French and O’Neill, JJ., concur. Lanzinger, J., concurs in syllabus and judgment. Pfeifer, O’Donnell, and Kennedy, JJ., dissent.

. A Tesla coil, named after inventor Nikola Tesla, is “an air-core transformer for high-frequency alternating or oscillating electrical currents.” Webster’s Third New International Dictionary 2361 (1986). When the hand-held Tesla coil (also called a high-frequency generator) used for classroom demonstrations involved in this ease is properly adjusted and its electrode is held near a metal object, a spark jumps from the coil to the metal.

. By that date, Freshwater had removed the Ten Commandments from the collage in his classroom, but he refused to remove a poster depicting a Biblical verse above a photograph of former President George W. Bush and former Secretary of State Colin Powell in prayer with other government officials.

. According to the testimony of HROC’s owner at the hearing, HROC is “a human resources consulting firm that provides a full range of human resource services to clients.”

. On July 7, 2008, the board unanimously passed an amendment to the June 20, 2008 resolution, to change erroneous mentions of “American Content Standards” in the initial resolution to “Academic Content Standards” wherever that term appeared.

. Freshwater disputes Stockdale’s testimony and argues that Stockdale was not present in his classroom in the fall of 2006 and therefore could not have witnessed the alleged statement. The referee, however, found Stockdale’s testimony credible and, in fact, called it “[p]erhaps the most *481egregious example” of Freshwater’s failure to adhere to established curriculum. Although Freshwater contests Stockdale’s testimony, we defer to the referee’s findings of fact.

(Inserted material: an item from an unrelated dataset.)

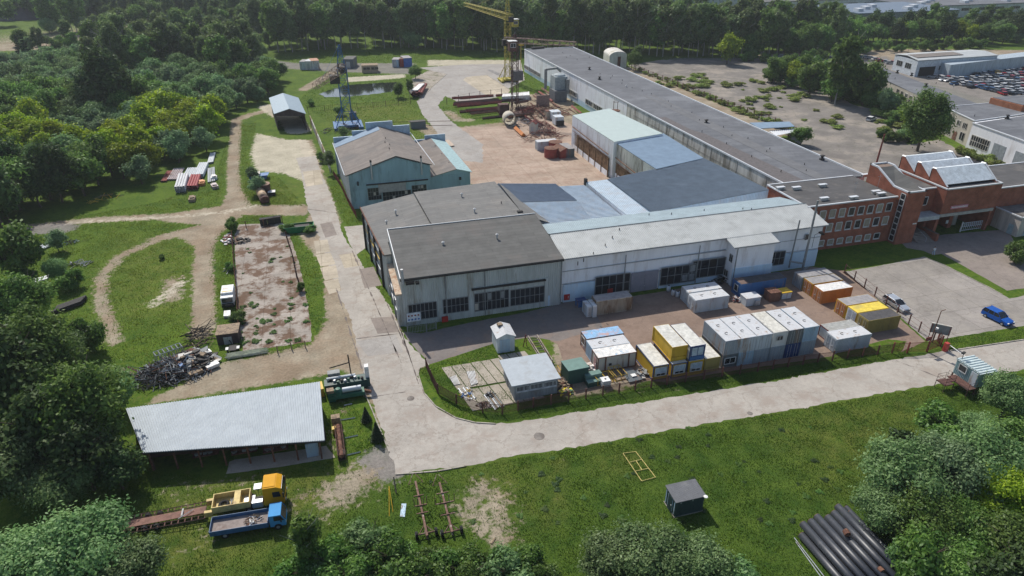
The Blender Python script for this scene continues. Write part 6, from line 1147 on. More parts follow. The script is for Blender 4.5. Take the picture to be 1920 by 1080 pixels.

. The relevant “conduct” here consists solely of Freshwater keeping his personal Bible on his desk. Numerous students testified that Freshwater never held up, read from, or opened his Bible during class. One student alleged that Freshwater once referred to his Bible during class, but HROC investigated this allegation and found no evidence to substantiate it. Many teachers, including Deborah Strouse, who monitored Freshwater’s classroom in 2008 when this controversy developed, similarly confirmed that Freshwater never used his personal Bible in class.

. Traditionally, courts have tested for Establishment Clause violations using the test set forth in Lemon v. Kurtzman, 403 U.S. 602, 612-613, 91 S.Ct. 2105, 29 L.Ed.2d 745 (1971) (government action violates the Establishment Clause if (1) it does not have a secular purpose, (2) its primary effect is to advance or inhibit religion, or (3) it creates an excessive entanglement between government and religion). In recent years, however, the Supreme Court has only intermittently used the Lemon test, and whether the test actually applies in any given scenario is difficult to discern. See, e.g., Utah Hwy. Patrol Assn. v. Am. Atheists, Inc., - U.S. -, 132 S.Ct. 12, 14, 181 L.Ed.2d 379 (2011) (Thomas, J., dissenting from the denial of certiorari) (“Our jurisprudence provides no principled basis by which a lower court could discern whether Lemon /endorsement, or some other test, should apply in Establishment Clause cases”). In its most recent cases dealing with the Establishment Clause in public schools, the Supreme Court has declined to apply Lemon, instead opting for the endorsement test. See Good News Club, 533 U.S. at 113, 115, 121 S.Ct. 2093, 150 L.Ed.2d 151; Santa Fe Indep. School Dist. v. Doe, 530 U.S. 290, 308-309, 120 S.Ct. 2266, 147 L.Ed.2d 295 (2000); Rosenberger v. Rector & Visitors of Univ. of Virginia, 515 U.S. 819, 841-842, 115 S.Ct. 2510, 132 L.Ed.2d 700 (1995). Even if we were to apply Lemon in this case, we would find no Establishment Clause violation. Simply allowing a teacher to keep his personal Bible on his desk would not have a religious purpose, would not advance religion, and would not excessively entangle government with religion.